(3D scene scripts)
※

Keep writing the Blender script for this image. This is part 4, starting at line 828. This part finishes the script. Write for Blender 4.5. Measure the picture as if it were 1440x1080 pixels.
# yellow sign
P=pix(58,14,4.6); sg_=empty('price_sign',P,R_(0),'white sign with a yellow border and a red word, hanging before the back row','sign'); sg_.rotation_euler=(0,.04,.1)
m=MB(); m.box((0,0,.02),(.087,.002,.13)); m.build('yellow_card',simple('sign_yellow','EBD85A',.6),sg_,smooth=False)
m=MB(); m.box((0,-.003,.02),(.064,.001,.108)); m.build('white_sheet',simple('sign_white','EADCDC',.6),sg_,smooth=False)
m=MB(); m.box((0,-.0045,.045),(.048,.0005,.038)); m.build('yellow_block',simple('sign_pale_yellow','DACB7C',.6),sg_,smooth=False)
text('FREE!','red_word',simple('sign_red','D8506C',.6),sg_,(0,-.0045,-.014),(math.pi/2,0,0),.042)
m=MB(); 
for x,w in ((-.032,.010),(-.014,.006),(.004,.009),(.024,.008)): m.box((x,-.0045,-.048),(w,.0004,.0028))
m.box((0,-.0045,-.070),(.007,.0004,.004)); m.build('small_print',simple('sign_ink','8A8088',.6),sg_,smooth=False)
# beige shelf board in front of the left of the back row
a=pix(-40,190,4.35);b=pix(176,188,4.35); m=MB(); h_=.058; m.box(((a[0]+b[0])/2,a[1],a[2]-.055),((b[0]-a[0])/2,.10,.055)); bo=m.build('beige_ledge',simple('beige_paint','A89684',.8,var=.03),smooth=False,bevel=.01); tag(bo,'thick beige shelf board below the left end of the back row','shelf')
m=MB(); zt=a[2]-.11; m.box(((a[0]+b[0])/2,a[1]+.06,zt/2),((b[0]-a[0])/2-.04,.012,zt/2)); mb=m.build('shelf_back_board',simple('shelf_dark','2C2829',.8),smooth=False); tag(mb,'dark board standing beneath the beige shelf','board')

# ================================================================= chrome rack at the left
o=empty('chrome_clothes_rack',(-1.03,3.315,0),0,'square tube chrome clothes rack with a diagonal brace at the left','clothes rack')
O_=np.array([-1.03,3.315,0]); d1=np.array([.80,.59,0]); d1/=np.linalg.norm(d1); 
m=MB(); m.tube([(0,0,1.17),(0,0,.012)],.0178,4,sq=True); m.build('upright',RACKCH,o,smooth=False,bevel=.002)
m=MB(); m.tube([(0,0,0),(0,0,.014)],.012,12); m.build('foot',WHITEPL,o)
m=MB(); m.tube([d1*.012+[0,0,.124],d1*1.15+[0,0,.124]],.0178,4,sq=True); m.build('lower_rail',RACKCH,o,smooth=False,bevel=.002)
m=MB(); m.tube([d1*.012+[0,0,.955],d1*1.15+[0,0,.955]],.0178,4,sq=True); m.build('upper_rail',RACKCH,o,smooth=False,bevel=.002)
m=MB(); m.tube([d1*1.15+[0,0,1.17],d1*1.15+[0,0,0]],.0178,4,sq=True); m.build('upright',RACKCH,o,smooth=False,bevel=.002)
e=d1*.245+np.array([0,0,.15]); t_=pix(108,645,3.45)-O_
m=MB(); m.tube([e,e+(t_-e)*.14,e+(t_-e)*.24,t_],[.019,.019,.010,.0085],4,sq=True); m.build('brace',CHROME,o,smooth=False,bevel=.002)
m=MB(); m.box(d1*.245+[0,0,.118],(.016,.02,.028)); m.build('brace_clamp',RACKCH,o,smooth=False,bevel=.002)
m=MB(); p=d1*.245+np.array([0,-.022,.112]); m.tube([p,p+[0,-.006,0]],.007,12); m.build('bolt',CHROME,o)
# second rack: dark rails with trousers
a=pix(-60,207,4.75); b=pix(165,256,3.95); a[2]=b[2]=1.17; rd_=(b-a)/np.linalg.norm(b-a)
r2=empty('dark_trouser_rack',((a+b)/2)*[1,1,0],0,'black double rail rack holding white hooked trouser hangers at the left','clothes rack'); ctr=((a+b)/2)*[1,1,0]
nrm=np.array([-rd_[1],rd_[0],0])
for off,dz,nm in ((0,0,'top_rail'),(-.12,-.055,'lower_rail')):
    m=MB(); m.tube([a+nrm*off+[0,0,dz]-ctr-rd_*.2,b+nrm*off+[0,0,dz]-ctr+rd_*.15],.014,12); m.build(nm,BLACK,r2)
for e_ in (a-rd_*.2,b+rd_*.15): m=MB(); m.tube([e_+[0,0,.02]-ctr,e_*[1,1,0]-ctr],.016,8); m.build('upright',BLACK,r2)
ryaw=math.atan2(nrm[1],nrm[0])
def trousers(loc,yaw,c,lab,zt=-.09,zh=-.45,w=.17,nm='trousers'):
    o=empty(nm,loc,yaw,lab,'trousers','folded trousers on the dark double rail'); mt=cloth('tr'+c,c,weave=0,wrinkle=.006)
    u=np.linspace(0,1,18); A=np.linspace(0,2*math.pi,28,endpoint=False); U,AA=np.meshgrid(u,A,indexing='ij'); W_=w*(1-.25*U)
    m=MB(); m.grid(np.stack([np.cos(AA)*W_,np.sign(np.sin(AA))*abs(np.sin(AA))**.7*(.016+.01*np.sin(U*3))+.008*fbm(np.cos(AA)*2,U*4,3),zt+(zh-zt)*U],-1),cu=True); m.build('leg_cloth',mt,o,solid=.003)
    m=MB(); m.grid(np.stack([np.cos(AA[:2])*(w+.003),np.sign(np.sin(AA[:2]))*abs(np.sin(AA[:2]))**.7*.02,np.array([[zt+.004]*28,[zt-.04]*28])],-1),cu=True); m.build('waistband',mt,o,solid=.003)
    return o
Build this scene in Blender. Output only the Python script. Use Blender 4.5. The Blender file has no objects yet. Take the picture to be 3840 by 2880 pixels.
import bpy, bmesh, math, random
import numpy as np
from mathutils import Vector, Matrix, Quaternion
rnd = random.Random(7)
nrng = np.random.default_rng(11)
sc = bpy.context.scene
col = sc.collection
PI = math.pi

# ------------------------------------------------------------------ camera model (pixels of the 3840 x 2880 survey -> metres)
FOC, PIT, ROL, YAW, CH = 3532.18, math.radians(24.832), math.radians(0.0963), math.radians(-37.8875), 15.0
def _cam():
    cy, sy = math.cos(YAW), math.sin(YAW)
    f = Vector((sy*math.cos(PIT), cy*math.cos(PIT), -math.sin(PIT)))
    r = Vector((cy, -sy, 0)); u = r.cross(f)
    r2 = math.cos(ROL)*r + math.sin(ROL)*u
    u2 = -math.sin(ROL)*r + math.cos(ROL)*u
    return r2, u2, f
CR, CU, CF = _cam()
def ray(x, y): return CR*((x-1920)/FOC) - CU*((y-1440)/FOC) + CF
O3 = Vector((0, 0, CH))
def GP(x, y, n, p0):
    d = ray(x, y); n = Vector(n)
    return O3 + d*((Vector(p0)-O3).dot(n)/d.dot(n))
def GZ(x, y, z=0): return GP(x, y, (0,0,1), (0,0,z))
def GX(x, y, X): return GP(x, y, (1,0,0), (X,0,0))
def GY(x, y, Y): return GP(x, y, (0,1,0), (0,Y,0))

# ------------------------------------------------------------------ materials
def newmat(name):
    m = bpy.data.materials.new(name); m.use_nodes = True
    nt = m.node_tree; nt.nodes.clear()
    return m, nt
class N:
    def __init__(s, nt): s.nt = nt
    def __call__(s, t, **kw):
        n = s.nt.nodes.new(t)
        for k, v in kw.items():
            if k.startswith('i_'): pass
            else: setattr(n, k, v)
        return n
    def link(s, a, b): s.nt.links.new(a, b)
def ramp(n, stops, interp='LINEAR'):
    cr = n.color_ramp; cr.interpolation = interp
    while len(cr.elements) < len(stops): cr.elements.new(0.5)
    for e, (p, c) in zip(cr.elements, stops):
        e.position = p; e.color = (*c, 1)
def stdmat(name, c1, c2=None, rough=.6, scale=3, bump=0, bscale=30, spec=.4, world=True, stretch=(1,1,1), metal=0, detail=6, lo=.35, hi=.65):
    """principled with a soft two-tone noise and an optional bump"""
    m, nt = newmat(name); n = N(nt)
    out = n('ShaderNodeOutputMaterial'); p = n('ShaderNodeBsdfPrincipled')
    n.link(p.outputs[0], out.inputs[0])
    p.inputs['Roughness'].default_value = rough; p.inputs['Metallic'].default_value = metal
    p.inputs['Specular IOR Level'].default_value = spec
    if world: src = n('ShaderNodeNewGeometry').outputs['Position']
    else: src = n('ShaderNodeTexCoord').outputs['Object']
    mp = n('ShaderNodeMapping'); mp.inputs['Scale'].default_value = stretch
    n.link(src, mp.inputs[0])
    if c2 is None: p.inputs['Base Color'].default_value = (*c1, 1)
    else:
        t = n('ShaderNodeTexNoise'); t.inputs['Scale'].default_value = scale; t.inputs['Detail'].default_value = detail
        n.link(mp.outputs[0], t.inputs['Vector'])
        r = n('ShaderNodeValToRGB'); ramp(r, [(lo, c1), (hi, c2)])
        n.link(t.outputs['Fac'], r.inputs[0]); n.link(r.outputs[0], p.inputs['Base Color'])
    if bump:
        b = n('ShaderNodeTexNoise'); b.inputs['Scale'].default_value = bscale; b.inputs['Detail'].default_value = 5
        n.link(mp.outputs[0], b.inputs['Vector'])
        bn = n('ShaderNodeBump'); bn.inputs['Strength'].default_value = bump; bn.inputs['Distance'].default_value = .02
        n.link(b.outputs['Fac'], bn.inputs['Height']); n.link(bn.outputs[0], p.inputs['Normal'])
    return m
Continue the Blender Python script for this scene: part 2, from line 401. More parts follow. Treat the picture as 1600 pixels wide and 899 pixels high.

※

▶ EXERCISE DIRECTIONS
Write out exactly the lines running from the line containing "Build this scene" to the line containing "PI = math.pi", with both of those lines included.

▶ OUTPUT
Build this scene in Blender. Output only the Python script. Use Blender 4.5. The Blender file has no objects yet. Take the picture to be 3840 by 2880 pixels.
import bpy, bmesh, math, random
import numpy as np
from mathutils import Vector, Matrix, Quaternion
rnd = random.Random(7)
nrng = np.random.default_rng(11)
sc = bpy.context.scene
col = sc.collection
PI = math.pi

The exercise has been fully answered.